I'm thinking about how I'm going to be approaching staging on my future layout, and I like the idea of "serial staging".
I don't. It's not very flexible.
Right now at the club, the mainline west of Sudbury is still under construction, so what is built so far basically becomes serial staging, since it doesn't connect to a staging yard yet. It is double track, so most of the trains can be put on one track (but not all will fit so you need to have some on each track), but you have to make sure everything is lined up in order, and the first ones out must be all on one track and that track needs to be cleared out before anything can arrive from the opposite direction. So you need to plan departures from both ends to make sure that there's a place in serial staging before any new trains to arrive.

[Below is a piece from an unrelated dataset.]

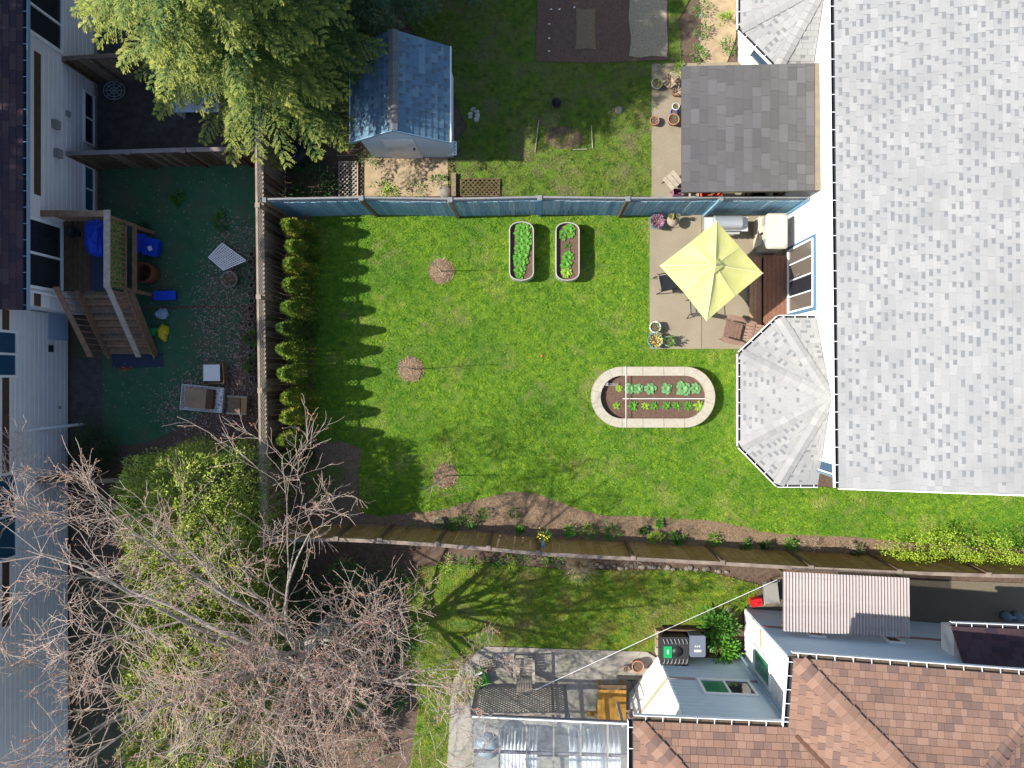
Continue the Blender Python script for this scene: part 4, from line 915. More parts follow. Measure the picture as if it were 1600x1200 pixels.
# oval stone bed
ob = thing('raised_oval_bed', 'oval raised bed ringed with pale cast stone blocks on lawn', 'raised bed', (*P(1020,620).xy, 0))
h = .36; cx1, cx2, cy_, Ro, Ri = P(972,0,h).x, P(1070,0,h).x, P(0,620.5,h).y, 47.5*(CH-h)/FP, 33.5*(CH-h)/FP
def blk(pts): 
    b_ = MB().prism(pts, 0, h); return b_.build('block', M['stone'] , ob, True)
nS = 3; g = .006
for sgn in (1, -1):
    for i in range(nS):
        a = cx1+(cx2-cx1)*i/nS+g; b = cx1+(cx2-cx1)*(i+1)/nS-g; blk([(a, cy_+sgn*Ri), (b, cy_+sgn*Ri), (b, cy_+sgn*Ro), (a, cy_+sgn*Ro)])
for side, cx in ((1, cx2), (-1, cx1)):
    for i in range(7):
        pts = []
        for rr, rev in ((Ro, 0), (Ri, 1)):
            s_ = []
            for k in range(5):
                th = -math.pi/2+math.pi*(i+ (k/4)*.985+.0075)/7; s_.append((cx+side*rr*math.cos(th), cy_+rr*math.sin(th)))
            pts += s_[::-1] if rev else s_
        blk(pts)
ol = [(cx1,cy_-Ri),(cx2,cy_-Ri)]+[(cx2+Ri*math.cos(t), cy_+Ri*math.sin(t)) for t in np.linspace(-1.4,1.4,10)]+[(cx2,cy_+Ri),(cx1,cy_+Ri)]+[(cx1-Ri*math.cos(t), cy_+Ri*math.sin(t)) for t in np.linspace(1.4,-1.4,10)]
MB().prism(ol, .0, h-.17).build('soil', M['darksoil'], ob, True)
zz = h-.165
for px, r_, m_, lb in ((967,.11,'lime','small yellowish seedling at left end of the upper row'),(984,.17,'cabbage','blue green leafy plant second in the upper row'),(996,.18,'cabbage','blue green plant third in the upper row, touching its neighbour'),(1016,.19,'cabbage','blue green leafy plant fourth in the upper row'),(1041,.18,'cabbage','blue green leafy plant fifth in the upper row'),(1067,.24,'cabbage','largest blue green leafy plant of the upper row'),(1086,.17,'cabbage','blue green leafy plant at right end of the upper row')):
    rosette(px, 607, zz, r_, M[m_], lb+' of oval bed', 22, wide=.62)
for i, (px, r_, m_) in enumerate(((963,.14,'lime'),(989,.17,'lettuce'),(1008,.14,'lime'),(1022,.14,'lettuce'),(1041,.15,'lettuce'),(1057,.14,'lettuce'),(1075,.15,'lettuce'),(1091,.17,'lime'))):
    w_ = ['leftmost','second','third','fourth','fifth','sixth','seventh','rightmost'][i]
    rosette(px, 634, zz, r_, M[m_], f'{w_} {"yellow green" if m_=="lime" else "bright green"} plant in the lower row of oval bed', 20, wide=.35)
ip = thing('irrigation_pipe', 'thin white irrigation pipes crossing the oval raised bed', 'pipe', (*P(978,622).xy, h))
MB().tube([P(978,573,h+.02), P(978,668,h+.02)], .009, 6).build('pipe', M['white'], ip, True); MB().tube([P(973,623,zz+.06), P(1108,623,zz+.06)], .012, 6).build('pipe', M['white'], ip, True)
MB().tube([P(945,600,zz+.08), P(966,600,zz+.07)], .012, 6).build('pipe', M['galv'], ip, True); MB().tube([P(941,603,zz+.08), P(966,602,zz+.07)], .008, 6).build('pipe', M['galv'], ip, True)
MB().obox(P(946,600,zz+.1), (.16,.09,.07)).build('valve', M['greypot'], ip, True); MB().obox(P(941,605,zz+.1), (.1,.05,.05)).build('valve', M['galv'], ip, True)
# mulch rings and saplings
for i, (px, py, r_) in enumerate(rings):
    c = P(px, py); poly = circle((c.x, c.y), r_/51.68, 26, .05)
    mb = MB(); vs = [(p[0], p[1], -.01) for p in poly]+[((p[0]-c.x)*.75+c.x, (p[1]-c.y)*.75+c.y, .045) for p in poly]+[(c.x, c.y, .03)]; n = len(poly)
    mb.add(vs, [(k, (k+1)%n, (k+1)%n+n, k+n) for k in range(n)]+[(k+n, (k+1)%n+n, 2*n) for k in range(n)], 0, True); struct('mulch_ring', mb, M['mulch'])
    chips('bark_chips', ['bark chips round the sapling nearest the blue fence', 'bark chips round the middle sapling on lawn', 'bark chips round the sapling nearest the brown fence'][i], circle((c.x, c.y), r_/51.68*1.02, 20), 700, bk, (.03,.08), .022, .035)
def sapling(px, py, ht, label, seed, lean):
    rr = random.Random(seed); c = P(px, py); t = thing('young_tree', label, 'tree', (c.x, c.y, 0), 0, 'bare saplings on the lawn')
    mb = MB(); mb.tube([(0,0,0),(lean[0]*.3,lean[1]*.3,ht*.4),(lean[0],lean[1],ht)], [.016,.012,.005], 6); mb.build('trunk', M['bark'], t)
    b_ = MB()
    for k in range(11):
        z = ht*rr.uniform(.3,.95); a = rr.uniform(0,6.28); L = .2+.5*(1-z/ht)*rr.uniform(.6,1.3); lx, ly = lean[0]*z/ht, lean[1]*z/ht
        b_.tube([(lx,ly,z),(lx+math.cos(a)*L*.5,ly+math.sin(a)*L*.5,z+L*.5),(lx+math.cos(a)*L*.75,ly+math.sin(a)*L*.75,z+L)], [.006,.005,.002], 4)
    b_.build('branches', M['twig'], t)
sapling(690,424,2.0,'thin bare sapling in the mulch ring nearest the blue fence',1,(0,0)); sapling(648,577,2.4,'thin bare sapling in the middle mulch ring of the lawn',2,(-.05,.1)); sapling(697,743,2.6,'thin bare sapling in the mulch ring nearest the brown fence',3,(-.25,-.05))

# umbrella
um = thing('patio_umbrella', 'square pale yellow parasol over the patio table', 'umbrella', (*P(1115,415,2.3).xy, .03))
ZR = 2.12; cs = [P(1120,345,ZR), P(1192.5,427,ZR), P(1104,501.5,ZR), P(1031,415,ZR)]; ap = P(1117,414,2.68)
for s_ in range(4):
    a, b = cs[s_], cs[(s_+1)%4]; md = a.lerp(b, .5)+Vector((0,0,.035)); md = md.lerp(ap, .02)
    for (p, q_, cc) in ((a, md, 0), (md, b, 1)):
        mb = MB(); nn = 7; grid = []
        for i in range(nn+1):
            r_ = []
            for j in range(nn+1):
                pt = ap.lerp(p.lerp(q_, j/nn), i/nn); sag = -.05*math.sin(math.pi*min(1, i/nn*1.0))*math.sin(math.pi*j/nn)-.02*math.sin(math.pi*j/nn)*(i/nn)
                r_.append(pt+Vector((0,0,sag)))
            grid.append(r_)
        vs = [x for r_ in grid for x in r_]; w1 = nn+1; vs2 = [v-Vector((0,0,.004)) for v in vs]; N_ = len(vs)
        fs = [(i*w1+j, (i+1)*w1+j, (i+1)*w1+j+1, i*w1+j+1) for i in range(nn) for j in range(nn)]
        mb.add(vs+vs2, fs+[tuple(x+N_ for x in f[::-1]) for f in fs], 0, True); mb.build('canopy_panel', M['canopy'], um, True)
        MB().bar(ap-Vector((0,0,.03)), q_-Vector((0,0,.03)), .018, .018).build('rib', M['woodl'], um, True)
    MB().bar(ap+Vector((0,0,.006)), a+Vector((0,0,.006)), .02, .008).build('seam', M['canopyl'], um, True); MB().bar(ap+Vector((0,0,.005)), md+Vector((0,0,.007)), .012, .006).build('seam', M['canopyl'], um, True)
vc = MB(); q5 = [ap.lerp(c_, .16)+Vector((0,0,.05)) for c_ in cs]; vc.add(q5+[ap+Vector((0,0,.09))], [(0,1,4),(1,2,4),(2,3,4),(3,0,4)]); vc.build('vent_cap', M['canopy'], um, True)
MB().lathe(ap+Vector((0,0,.08)), [(.03,0),(.035,.04),(.001,.09)], 10).build('finial', M['galv'], um, True)
MB().tube([Vector((ap.x,ap.y,.06)), ap-Vector((0,0,.01))], .024, 10).build('pole', M['galv'], um, True)
MB().lathe((ap.x,ap.y,.031), [(.28,0),(.26,.06),(.05,.09),(.04,.3),(.001,.3)], 18).build('base', M['black'], um, True)
MB().tube([ap-Vector((0,0,1.2)), P(1096,458,2.0), P(1112,462,1.9)], .008, 5).build('cord', M['black'], um, True)
# table and chairs below
tb = thing('patio_table', 'round dark patio table beneath the yellow parasol', 'table', (ap.x, ap.y, .03))
MB().lathe((0,0,0), [(.06,.68),(.52,.68),(.54,.7),(.54,.72),(.06,.72)], 24).build('tabletop', mat('smoked_glass', (.1,.1,.1), rough=.2), tb)
for k in range(4): a = k*math.pi/2+.4; MB().tube([(.48*math.cos(a),.48*math.sin(a),0),(.4*math.cos(a),.4*math.sin(a),.68)], .015, 6).build('leg', M['black'], tb)
def patio_chair(label, loc, rz):
    t = thing('patio_chair', label, 'chair', loc, rz, 'chairs round the parasol table')
    MB().obox((0,0,.42),(.46,.46,.03)).build('seat', mat('taupe_sling', (.2,.18,.16)), t); MB().obox((-.26,0,.72),(.03,.44,.56),(0,-.25,0)).build('backrest', MATS['taupe_sling'], t)
    for s_ in (-1,1):
        MB().tube([(.25,s_*.25,0),(.22,s_*.25,.62),(-.25,s_*.25,.64)], .013, 6).build('arm', M['black'], t)
        MB().tube([(-.3,s_*.25,0),(-.2,s_*.24,.42),(-.33,s_*.24,1.0)], .013, 6).build('leg', M['black'], t)
    return t
for k, (a, lb) in enumerate(((3.35,'taupe sling chair showing past the left edge of the parasol'),(4.75,'sling chair poking out at the lowest corner of the parasol'),(.1,'sling chair between parasol table and the low deck'))):
    patio_chair(lb, (ap.x+.85*math.cos(a)+(-.05 if k==0 else 0), ap.y+.8*math.sin(a)-(.1 if k==1 else 0), .031), a+math.pi)
# adirondack chair
ac = thing('adirondack_chair', 'brown slatted Adirondack chair on the patio beside the bay roof', 'chair', (*P(1152,518,.4).xy, .031), math.radians(167))
for i in range(5): MB().obox((.34-i*.11,0,.36-i*.028),(.1,.5,.022),(0,-.25,0)).build('seat_slat', M['brownch'], ac)
for i in range(7):
    k = i-3; L = .82-abs(k)*.045
    MB().obox((-.26-L*.27, k*.085*1.08, .22+L*.42),(L,.078,.022),(0,math.radians(57),k*.035)).build('back_slat', M['brownch'], ac)
for s_ in (-1,1):
    m_ = MB(); m_.prism([(.42,s_*.26),(.44,s_*.34),(.4,s_*.42),(.1,s_*.42),(-.45,s_*.36),(-.45,s_*.3),(.1,s_*.28)], .56, .585); m_.build('armrest', M['brownch'], ac)
    MB().box(.3,.4,s_*.31-.012,s_*.31+.012,0,.555).build('front_leg', M['brownch'], ac)
    MB().bar((.4,s_*.26,.36),(-.62,s_*.26,.04), .025, .12).build('side_rail', M['brownch'], ac)
MB().bar((-.42,-.34,.53),(-.42,.34,.53), .03, .06).build('back_brace', M['brownch'], ac)
# barbecue
bb = thing('barbecue', 'silver gas barbecue with open side shelves against the blue fence', 'barbecue', (*P(1137,350,.9).xy, .031))
MB().box(-.4,.38,-.2,.2,.1,.8).build('cabinet', M['steel'], bb)
lidm = MB(); lidm.tube([(-.4,.04,.88),(.38,.04,.88)], .2, 14); lidm.build('lid', M['steel'], bb)
MB().tube([(-.28,-.2,.97),(.26,-.2,.97)], .013, 6).build('lid_handle', M['galv'], bb)
MB().box(-.66,-.41,-.2,.2,.78,.81).build('side_shelf', mat('pale_clear_shelf', (.4,.47,.52), rough=.3), bb); MB().box(.39,.6,-.2,.22,.78,.82).build('side_shelf', mat('grey_shelf', (.45,.46,.46), rough=.5), bb)
MB().obox((-.01,-.23,.72),(.76,.06,.14),(.3,0,0)).build('control_panel', M['galv'], bb)
for k in range(4): MB().lathe((-.27+k*.17,-.27,.72), [(.001,.05),(.025,.05),(.03,0)], 10).build('knob', M['black'], bb)
for xx in (-.38,.36):
    for yy in (-.17,.17): MB().box(xx-.02,xx+.02,yy-.02,yy+.02,0,.1).build('leg', M['black'], bb)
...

Our main construction goal is to extend the line westward and actually get it terminated into a temporary staging yard while we start construction on the permanent staging and then the next phases of mainline expansion. Our main reasons for this being a priority are
1) capacity - using both tracks our staging capacity is currently 4-5 trains depending on length, and that's with 2 trains on the opposite track, so they need to leave before anything can come in. And once that first track is full of inbounds, nothing else can arrive until the last train has left from the second track. There's also some trains on the schedule we're not running, like the
Canadian (which we should have in about a year or so from Rapido trains) and local RDCs, plus some other trains. We need the extra
2) reversing capability. A reverse loop will allow us to turn the passenger train to become the eastbound train later on.
3) extending the mainline for a longer run and adding more towns and locations
Single track serial staging certainly wouldn't work at all, since nothing can come in until everything has gone out.